Thursday, June 27, 2013

Brief Thoughts on Sam Peckinpah's 'The Wild Bunch'


I think everything that needs to be said about Sam Peckinpah's 1969 western The Wild Bunch has already been said by critics smarter than I am. That being said, I did have the good fortune to watch the director's cut of the film today and had a few remarks.

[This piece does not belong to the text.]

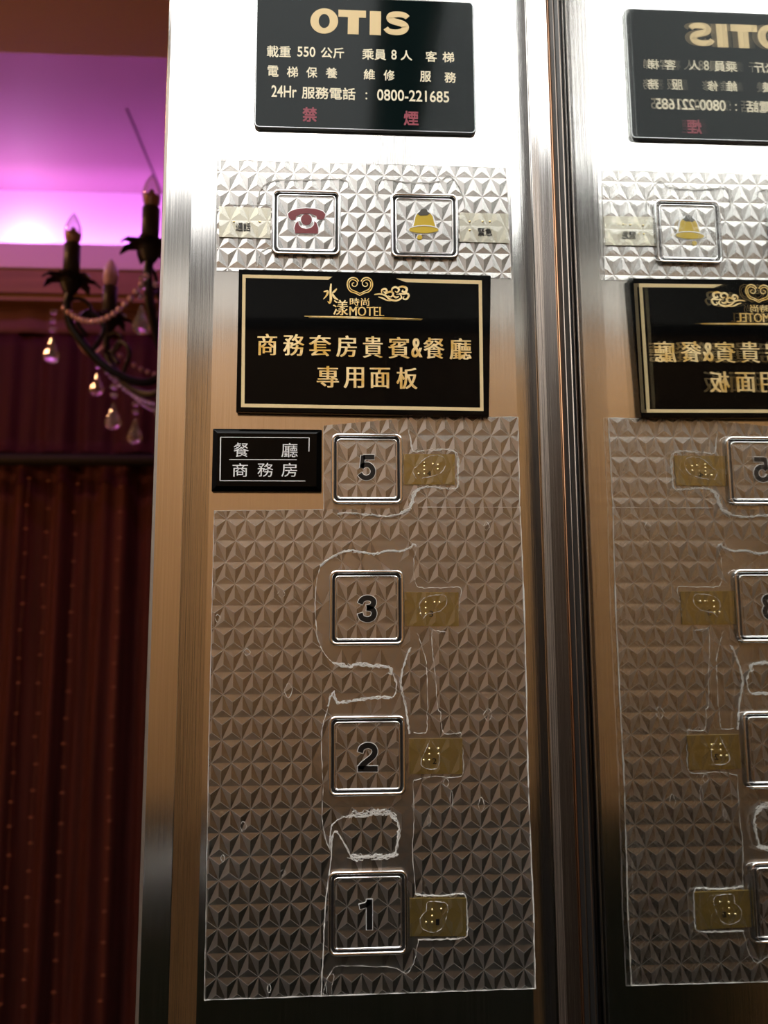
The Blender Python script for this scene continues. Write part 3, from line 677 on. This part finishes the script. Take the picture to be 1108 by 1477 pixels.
obj('drape', cloth(-3.1, 1.4, 0.02, zp0+0.01, YF-0.12, 0.045, 0.17, 620, 3, 0.35), CURT, t, True)
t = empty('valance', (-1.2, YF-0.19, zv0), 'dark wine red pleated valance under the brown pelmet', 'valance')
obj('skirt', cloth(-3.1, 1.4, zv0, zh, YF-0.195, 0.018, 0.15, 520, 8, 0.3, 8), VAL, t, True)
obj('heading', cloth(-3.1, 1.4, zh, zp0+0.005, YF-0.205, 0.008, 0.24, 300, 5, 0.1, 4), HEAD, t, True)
zr = zAt(661, YF-0.25)
bm = NB(); tube(bm, [(-3.1, YF-0.225, zr), (1.4, YF-0.225, zr)], 0.022, 12)
tagit(obj('curtain_rail', bm, mat('black_rail', (0.004, 0.003, 0.003), 0.7), None, True), 'black horizontal bar across the dark curtains', 'rail')
# strands of small amber beads on the curtain
AMBER = mat('amber_bead', (0.30, 0.11, 0.06), 0.3)
strands = [(44, 'leftmost'), (105, ''), (122, ''), (178, 'rightmost')]
px_rows = {(20, 1120): 0}
for k, (px, nm) in enumerate(((42, 'first strand of tiny amber beads on the dark curtain from the left'), (72, 'second strand of tiny amber beads on the dark curtain from the left'), (112, 'third strand of tiny amber beads on the dark curtain from the left'), (176, 'rightmost strand of tiny amber beads on the dark curtain'))):
    bm = NB(); rnd = random.Random(k); top = at(px, 690, YF-0.19); last = None
    z = top.z-0.01*k; pts = []
    while z > 0.15:
        pts.append(Vector((top.x+rnd.uniform(-0.004, 0.004), YF-0.193, z))); z -= 0.088*rnd.uniform(0.85, 1.15)
    for q in pts: ball(bm, q, 0.0065, 8, (1.3, 0.8, 0.5))
    tube(bm, [top]+pts, 0.0006, 4)
    tagit(obj('bead_strand', bm, AMBER, None, True), nm, 'bead strand', 'bead strands on the curtain')

# ------------------------------------------------------------------ chandelier
BLK = mat('black_iron', (0.010, 0.008, 0.010), 0.4, 0.3)
CANDLE = mat('dark_candle_sleeve', (0.018, 0.014, 0.022), 0.45)
BULB = film('clear_bulb', (0.75, 0.55, 0.85), 0.80, 0.08, 0.3, True)
BULBLIT = film('lit_look_bulb', (0.75, 0.55, 0.95), 0.45, 0.2, 0.0, True)  # denser, paler shell imitates a lit bulb by colour; it emits nothing
BRASS = mat('bulb_collar', (0.32, 0.20, 0.10), 0.3, 0.8)
CRYSTAL = mat('crystal', (0.96, 0.86, 0.93), 0.03, 0, 0.8, 0, 0.9, ior=1.5)
BEAD = mat('pink_pearl_bead', (0.62, 0.38, 0.44), 0.08, 0.35, 0.8)
tips = [at(107, 307, 1.19), None, None]
ZTIP = tips[0].z
def at_height(px, py, z): d = ray(px, py); return EYE+d*((z-EYE.z)/d.z)
p_left = tips[0]; p_mid = at_height(161, 373, ZTIP); p_right = at_height(220, 251, ZTIP)
cxy = None
(ax_, ay_), (bx_, by_), (cx_, cy_) = (p_left.x, p_left.y), (p_mid.x, p_mid.y), (p_right.x, p_right.y)
dd = 2*(ax_*(by_-cy_)+bx_*(cy_-ay_)+cx_*(ay_-by_))
ux = ((ax_**2+ay_**2)*(by_-cy_)+(bx_**2+by_**2)*(cy_-ay_)+(cx_**2+cy_**2)*(ay_-by_))/dd
uy = ((ax_**2+ay_**2)*(cx_-bx_)+(bx_**2+by_**2)*(ax_-cx_)+(cx_**2+cy_**2)*(bx_-ax_))/dd
CC = Vector((ux, uy, 0)); RAD = math.hypot(ax_-ux, ay_-uy)
angs = [math.atan2(q.y-uy, q.x-ux) for q in (p_mid, p_left, p_right)]
angs = [a % (2*math.pi) for a in angs]
step = (angs[2]-angs[0])/2
n_more = max(2, round((2*math.pi-(angs[2]-angs[0]))/step)-1)
angs += [angs[2]+(2*math.pi-(angs[2]-angs[0]))*(i+1)/(n_more+1) for i in range(n_more)]
t = empty('chandelier', (CC.x, CC.y, ZTIP-0.45), 'black candle chandelier with bead swags and crystal drops hanging in the lobby', 'chandelier')
zB0 = ZTIP-0.068; zC0 = zB0-0.085       # bulb base, candle base
bm = NB(); lathe(bm, [(0.006, 0.55), (0.008, 0.2), (0.02, 0.16), (0.012, 0.1), (0.035, 0.03), (0.045, -0.02), (0.02, -0.09), (0.015, -0.14), (0.035, -0.19), (0.022, -0.235), (0.004, -0.255)], (CC.x, CC.y, zC0), 20); obj('stem', bm, BLK, t, True)
bm = NB(); tube(bm, [(CC.x, CC.y, zC0+0.54), (CC.x, CC.y, ZTOP-0.02)], 0.005, 8); lathe(bm, [(0.055, 0), (0.05, -0.02), (0.01, -0.035)], (CC.x, CC.y, ZTOP), 20); obj('rod', bm, BLK, t, True)
def drop(bm, c, s=1.0):
    lathe(bm, [(0.0005, 0.0), (0.003*s, -0.004*s), (0.006*s, -0.014*s), (0.011*s, -0.026*s), (0.0135*s, -0.034*s), (0.012*s, -0.041*s), (0.006*s, -0.0455*s), (0.0008, -0.0465*s)], c, 8)
for i, a in enumerate(angs):
    ca, sa = math.cos(a), math.sin(a); P_ = lambda r, z: (CC.x+r*ca, CC.y+r*sa, z)
    R0 = RAD
    bm = NB(); lathe(bm, [(0.0115, 0.0), (0.0158, 0.010), (0.0175, 0.023), (0.0162, 0.036), (0.0115, 0.050), (0.0055, 0.061), (0.0006, 0.068)], P_(R0, zB0), 18)
    bl = obj('bulb', bm, BULBLIT if i == 0 else BULB, t, True)
    bm = NB(); lathe(bm, [(0.0095, -0.002), (0.011, 0.003), (0.0145, 0.012), (0.0155, 0.022), (0.008, 0.026), (0.003, 0.036)], P_(R0, zB0), 16); obj('bulb_collar', bm, BRASS, bl, True)
    bm = NB(); lathe(bm, [(0.0165, 0.0), (0.0165, 0.083), (0.012, 0.085)], P_(R0, zC0), 18); obj('candle', bm, CANDLE, t, True)
    bm = NB(); lathe(bm, [(0.004, -0.028), (0.012, -0.02), (0.020, -0.004), (0.022, 0.006), (0.015, 0.008)], P_(R0, zC0), 16)
    for k in range(7):      # drooping leaves of the drip pan
        b = 2*math.pi*k/7+0.3; pts = [Vector(P_(R0, zC0)) + Vector((math.cos(b)*q, math.sin(b)*q, h)) for q, h in ((0.012, 0.002), (0.03, 0.010), (0.046, 0.008), (0.058, -0.004))]
        side = Vector((-math.sin(b), math.cos(b), 0)); prev = None
        for q, w in zip(pts, (0.008, 0.016, 0.011, 0.001)):
            cur = [bm.verts.new(q+side*w), bm.verts.new(q+Vector((0, 0, 0.004))), bm.verts.new(q-side*w), bm.verts.new(q-Vector((0, 0, 0.002)))]
            if prev:
                for m_ in range(4): bm.faces.new((prev[m_], prev[(m_+1) % 4], cur[(m_+1) % 4], cur[m_]))
            prev = cur
    obj('drip_pan', bm, BLK, t)
    zz = zC0
    arm = smoothpath([P_(0.02, zz-0.13), P_(R0*0.35, zz-0.19), P_(R0*0.68, zz-0.17), P_(R0*0.96, zz-0.10), P_(R0*1.02, zz-0.05), P_(R0, zz-0.02)], 8)
    bm = NB(); tube(bm, arm, 0.0085, 9)
    sc = smoothpath([P_(R0*0.80, zz-0.135), P_(R0*0.72, zz-0.085), P_(R0*0.84, zz-0.055), P_(R0*0.93, zz-0.08), P_(R0*0.86, zz-0.105)], 7); tube(bm, sc, 0.005, 7)
    lp = [P_(R0*0.93+0.024*math.cos(2*math.pi*k/16), zz-0.052+0.022*math.sin(2*math.pi*k/16)) for k in range(17)]; tube(bm, lp, 0.0038, 7)
    obj('arm', bm, BLK, t, True)
    # swag from this arm to the next, and a lower swag towards the stem
    b = angs[(i+1) % len(angs)]
    if i == 2: b = angs[3]
    def hang(p, q, sag, n, r, name):
        bm = NB(); p, q = Vector(p), Vector(q)
        for k in range(n+1):
            u = k/n; c = p.lerp(q, u)-Vector((0, 0, sag*4*u*(1-u))); ball(bm, c, r, 8)
        obj(name, bm, BEAD if r > 0.005 else CRYSTAL, t, True)
    e0 = P_(R0*1.04, zz-0.055); e1 = (CC.x+R0*1.02*math.cos(b), CC.y+R0*1.02*math.sin(b), zz-0.05)
    hang(e0, e1, 0.055, 16, 0.0066, 'bead_swag')
    hang(e0, (CC.x+0.03*ca, CC.y+0.03*sa, zz-0.23), 0.06, 26, 0.0048, 'bead_chain')
    c = Vector(P_(R0*1.12, zz-0.055))
    bm = NB()
    for k in range(3): ball(bm, c-Vector((0, 0, 0.012+0.018*k)), 0.0075, 8, (1, 1, 0.7))
    drop(bm, c-Vector((0, 0, 0.062)), 1.2); obj('crystal_drop', bm, CRYSTAL, t)
    c = Vector(P_(R0*0.62, zz-0.182))
    bm = NB()
    for k in range(3): ball(bm, c-Vector((0, 0, 0.008+0.018*k)), 0.0075, 8, (1.2, 1.2, 0.7))
    drop(bm, c-Vector((0, 0, 0.058)), 1.25); obj('crystal_drop', bm, CRYSTAL, t)
bm = NB(); ball(bm, (CC.x, CC.y, zC0-0.285), 0.026, 16); obj('finial_ball', bm, CRYSTAL, t, True)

I. There were rumors recently that Will Smith was in talks to do a remake of The Wild Bunch. I checked IMDB today and saw that the potential remake is not included on Smith's upcoming list of projects. Thank goodness. I'd assume that if the film ever did get remade with Smith, he'd be cast in the lead role of Pike Bishop. William Holden played Bishop, and his soulful performance is possibly the star's best work. Holden played an aging cowboy in the film, and throughout the movie he looks ill, uncomfortable, and jaundiced. It's the type of performance that the pampered and healthy-looking Smith couldn't pull off today. The truth is that today's Hollywood doesn't have a Holden. Doesn't come close to having one. Our movie stars look they spend most of their time at the gym, health food restaurants, and day spas.

II. Only seven years passed between Edmond O'Brien acted as Mr. Peabody in The Man Who Shot Liberty Valance in 1962 and then played old Sykes in The Wild Bunch, and yet O'Brien looks over a decade older in the later picture. Maybe he had aged quickly like Holden, or maybe it was just a combination of Liberty Valance being shot in black and white while Wild Bunch is in color and that feral beard O'Brien sports as Sykes.

III. While The Wild Bunch deserves to be regarded as the work of art that it is for its remarkable cast (in addition to Holden and O'Brien, there's Robert Ryan, Ernest Borgnine, and Warren Oates), complex sense of morality, and visual artistry (the groundbreaking, squib-heavy final thirteen minutes belong in an art gallery), I personally prefer Peckinpah's Pat Garrett and Billy the Kid (1973) because I think its slightly shorter duration and faintly less linear structure both add a remarkable enigmatic quality to the movie.